IN 1984 in Oceania there was the inner party. In Scotland in 2020 there is the inner party. Kevin McKenna suggests that it is without pity (SNP have thrown someone not in their inner circle out to the wolves, October 7). My concern would be that it appears to have a lack of morality.
In a way, it was a misfortune for the SNP to grow so quickly in the aftermath of the referendum. What had previously been a small but active party grew into a party of which the headquarters were simply unable to deal with the growth, and for which the local branches had not the support to integrate the new members.
The much-vaunted direct democracy actually fell down, in that while in the past the membership had known each other and could make informed choices, many members, when confronted with a list of candidates for office in an online election, could almost pick them with a pin. A reasonably small number who were united could in fact make choices that may not have reflected the general feelings of the members. We have the same with the choice of the placing of list candidates by online voting.
The problem is that, first of all, the SNP is the only viable party for the efficient government of Scotland, and secondly, the SNP is the only political party which has both got a real political profile in that it can win first-past-the-post seats, and which has at the centre of its policies a commitment to an independent Scotland. The result is that if you either want Scotland governed effectively, or you want an independent Scotland, and especially if you want both, you have to vote SNP, at least in your constituency.
The effectiveness of the SNP government when compared with the mess which is demonstrated at Westminster easily makes the argument for independence.

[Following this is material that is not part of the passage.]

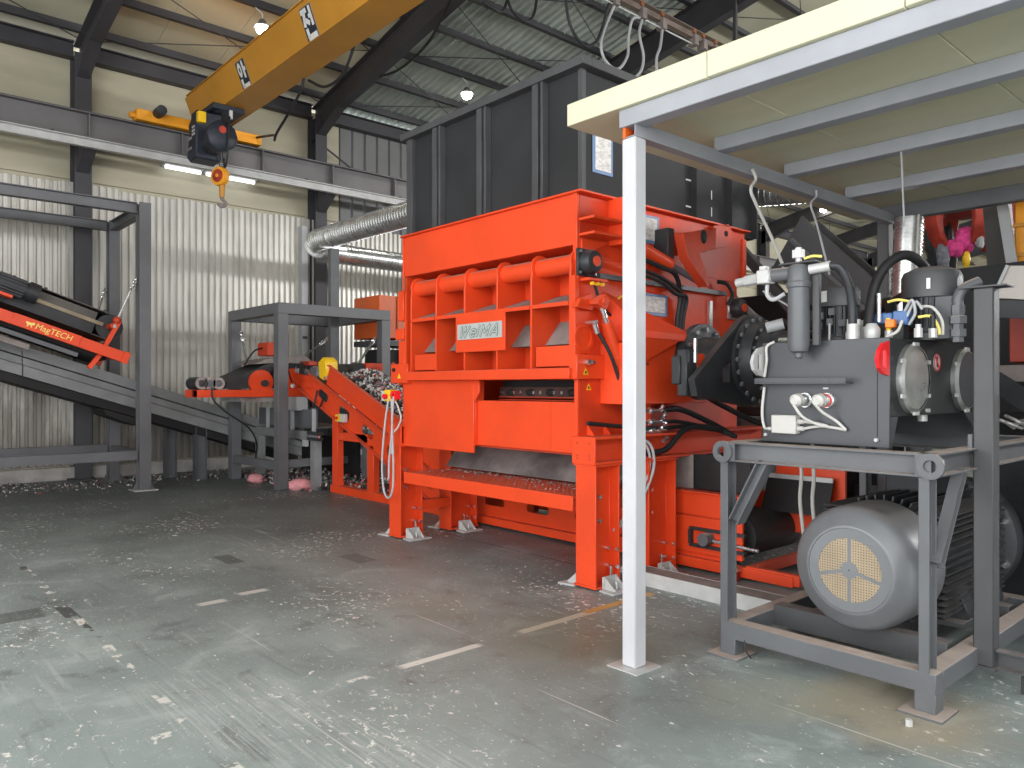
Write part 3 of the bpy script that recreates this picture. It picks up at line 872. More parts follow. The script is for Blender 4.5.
for _ in range(260):
    x = rr.uniform(-6.6, -4.32)
    y = 5.0 + rr.gauss(-0.06, 0.05) if rr.random() < 0.8 else rr.uniform(4.6, 5.0)
    s_ = rr.uniform(0.004, 0.014)
    b.add([(x, y, 0.717), (x + s_ * 2, y + s_ * rr.uniform(-1, 1), 0.717), (x + s_, y + s_, 0.717 + s_)], [(0, 1, 2), (0, 2, 1)])
tag(b.build('shredded_crumbs', M['dusty_shelf'], smooth=0), 'pale crumbs of shredded waste scattered on the red platform', 'debris', kind='stuff')


# ---- legs, feet, beams
def h_leg(cx, y0, y1, z0, z1):
    yc = (y0 + y1) / 2
    lg = B().prof((cx, yc, z0), (cx, yc, z1), ipoly(y1 - y0, 0.215, 0.014, 0.016), up=(0, 1, 0)).build('leg', RED, shr, bev=0.003)
    B().box(cx - 0.12, cx + 0.12, y0 - 0.01, y1 + 0.01, z0 - 0.014, z0).build('end_plate', RED, lg)
    B().box(cx - 0.12, cx + 0.12, y0 - 0.01, y1 + 0.01, z1 - 0.012, z1).build('end_plate', RED, lg)
    b = B()
    for z in (0.30, 0.16) if y0 < 5 else (0.24, 0.12):
        b.cyl((cx + 0.10, y1 - 0.04, z), (cx + 0.10 + 0.02, y1 - 0.04, z), 0.017, n=8).cyl((cx + 0.007, y1 - 0.06, z), (cx + 0.05, y1 - 0.06, z), 0.016, n=8)
    for z in (0.72, 0.53):
        b.cyl((cx + 0.007, y0 + 0.12, z), (cx + 0.05, y0 + 0.12, z), 0.017, n=8)
    b.build('bolts', M['chrome'], lg, kind='stuff')
    return lg


def foot(x, y, ax, lg):
    """pale corner bracket: base plate with an upright web and two gussets, ax = direction it faces"""
    a = Vector(ax)
    t = Vector((-a.y, a.x, 0))
    c = Vector((x, y, 0))
    b = B()
    q = [c - t * 0.12, c + t * 0.12, c + t * 0.14 + a * 0.16, c - t * 0.14 + a * 0.16]
    b.prism(q, (0, 0, 0.014))
    b.prism([c - t * 0.085, c + t * 0.085, c + t * 0.085 + a * 0.012, c - t * 0.085 + a * 0.012], (0, 0, 0.11))
    for s_ in (-0.07, 0.058):
        p = c + t * s_
        b.prism([p + a * 0.012, p + a * 0.12 + Vector((0, 0, 0.0)), p + a * 0.12 + Vector((0, 0, 0.02)), p + a * 0.012 + Vector((0, 0, 0.11))], t * 0.012)
    b.cyl(c + a * 0.075 + Vector((0, 0, 0.014)), c + a * 0.075 + Vector((0, 0, 0.075)), 0.012, n=8)
    b.build('foot_bracket', M['zinc_white'], lg, bev=0.002)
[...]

However, the people at the centre of the SNP – the inner party – are ordinary human beings. They are not perfect and none of them are the Messiah (and we remember Brian McNeill’s comment about the Tartan Messiah in No Gods and Precious Few Heroes). Unfortunately there is no effective challenge to the present situation, and there is a level of linked families which is concerning. So many of the leading lights (not just the leader and the chief executive) are partners of each other, or have been, or are children of past luminaries, that having it shown diagrammatically would be informative. It is very easy for people to get comfortable, and suffer from a feeling of entitlement.
George Robertson (Lord Robertson of Port Ellen) is often mocked for saying that devolution would kill nationalism stone dead. The problem is that in its present situation there is a danger that the aspiration for independence will get lost in the daily struggle of the party to provide a cogent government.
The questions about the activities of the inner party in the prosecution (or persecution?) of Alex Salmond and the behaviour of the NEC are opening divisions in the party, and the blatant immorality of some of the reported actions demonstrates fissures which, if left, will destroy what has been an exceedingly successful political party into which many of us have given considerable commitment.
It is essential that those who care about Scotland becoming an independent nation at the earliest moment possible act to stop the careerists, entryists and special interest advocates from taking the party in directions which will very quickly lose the support of the people of Scotland and mean that it will truly be generations before Scotland can become an independent country.
Edward Andrews
Nairn
I COULD not believe my eyes when I read in The National on Wednesday that Boris Johnson wants to “make Britain great again”. Does this man have NO original thoughts in his head? Does he not know that his pal across the pond has already laid claim to this phrase?